An inquisitive attitude of experiment and exploration accelerates our spiritual journey. Our inner world is an unknown territory, but not entirely unknowable. It contains layer upon layer of depth and richness, sources of energy, healing, and renewal, oceans of understanding and compassion, and the ultimate Source of all. Though teachers, teachings, and scripture offer clues, only our own wit, faith, and determination can see us through. To navigate these inner waters, whose surface turbulence masks the underlying peace, we each set sail, like the great explorers of the spirit before us.

Our periods of meditation and contemplative prayer tend to consist of repeatedly practicing the same approach, the same method. This is as it should be, because by continued practice of a method, we gradually master it and allow it to take us into new inner territory. At the same time, actively exploring the spiritual depths, beyond the limits of method, serves a purpose complementary to regular, repeated practice of a technique

For that active exploration, we dive into the spiritual unknown.
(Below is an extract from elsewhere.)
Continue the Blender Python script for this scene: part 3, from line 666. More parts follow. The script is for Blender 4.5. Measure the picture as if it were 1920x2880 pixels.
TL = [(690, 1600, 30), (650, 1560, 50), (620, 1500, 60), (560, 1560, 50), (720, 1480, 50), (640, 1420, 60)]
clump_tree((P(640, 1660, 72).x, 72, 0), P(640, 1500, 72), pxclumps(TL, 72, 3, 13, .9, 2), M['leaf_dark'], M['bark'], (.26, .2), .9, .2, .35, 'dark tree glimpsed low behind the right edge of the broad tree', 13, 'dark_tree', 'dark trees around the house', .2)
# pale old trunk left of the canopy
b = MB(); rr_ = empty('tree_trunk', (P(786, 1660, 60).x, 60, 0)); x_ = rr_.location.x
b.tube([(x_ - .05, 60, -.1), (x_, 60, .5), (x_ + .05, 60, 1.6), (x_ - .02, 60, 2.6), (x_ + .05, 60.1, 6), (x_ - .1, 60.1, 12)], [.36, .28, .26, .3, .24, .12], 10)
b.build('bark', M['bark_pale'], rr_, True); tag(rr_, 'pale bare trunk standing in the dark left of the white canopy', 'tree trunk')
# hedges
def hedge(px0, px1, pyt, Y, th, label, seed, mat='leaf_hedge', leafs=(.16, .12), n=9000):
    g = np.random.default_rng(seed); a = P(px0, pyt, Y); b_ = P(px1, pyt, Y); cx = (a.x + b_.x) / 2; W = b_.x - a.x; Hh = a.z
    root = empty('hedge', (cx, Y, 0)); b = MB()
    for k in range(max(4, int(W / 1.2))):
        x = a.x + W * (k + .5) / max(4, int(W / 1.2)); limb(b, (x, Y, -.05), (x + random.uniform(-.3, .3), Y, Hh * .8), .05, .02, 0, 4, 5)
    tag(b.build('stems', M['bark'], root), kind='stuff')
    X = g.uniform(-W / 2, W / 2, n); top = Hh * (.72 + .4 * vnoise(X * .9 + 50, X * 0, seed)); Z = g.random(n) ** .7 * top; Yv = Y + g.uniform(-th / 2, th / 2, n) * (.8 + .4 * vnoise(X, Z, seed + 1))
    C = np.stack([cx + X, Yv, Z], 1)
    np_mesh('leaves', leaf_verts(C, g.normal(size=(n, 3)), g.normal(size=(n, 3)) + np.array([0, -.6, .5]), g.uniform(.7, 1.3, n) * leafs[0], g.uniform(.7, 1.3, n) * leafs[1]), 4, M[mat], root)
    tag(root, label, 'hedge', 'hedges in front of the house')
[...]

Through and past our own center, we search.

Here are sights and sounds and physical sensations. What lies beneath them?

Here are thoughts and images and feelings. What lies beneath them?

Here is the cognizant stillness of pure consciousness. What lies beyond that?

Here am I. What lies through and beyond my I?

Can I somehow invert my I, so that instead of facing outward and instead of occupying the center, I look back through myself, tracing back through my very core, toward the Source from which my I emanates, from which we all emanate? Perhaps along the way I touch the world of sacred light and high energies. Wonderful indeed! But after a time, I continue to dive deeper, to touch or be touched by that One Who is there, to see how I can intentionally become a particle of that Sacred Source, how I can allow, invite, beg that Sacred Source to be who I am, how I can utterly let go of every aspect of myself to become that Sacred Source. I dive and dive deeper. And it is no longer I who dive. There is just the diving and the hope and the search.

Toward the end of our sitting practice of meditation or prayer, we can find great benefit in spending five or ten minutes diving into the sacred, plumbing the spiritual depths. This is not simply another spiritual technique, for it has no boundaries and no particular form — just a direction of depth, which at present for us remains only vaguely defined and understood. But that’s the purpose of spiritual exploration: to seek beyond the limits of what we know, to seek out the Ultimate.

For this week, dive into the Sacred.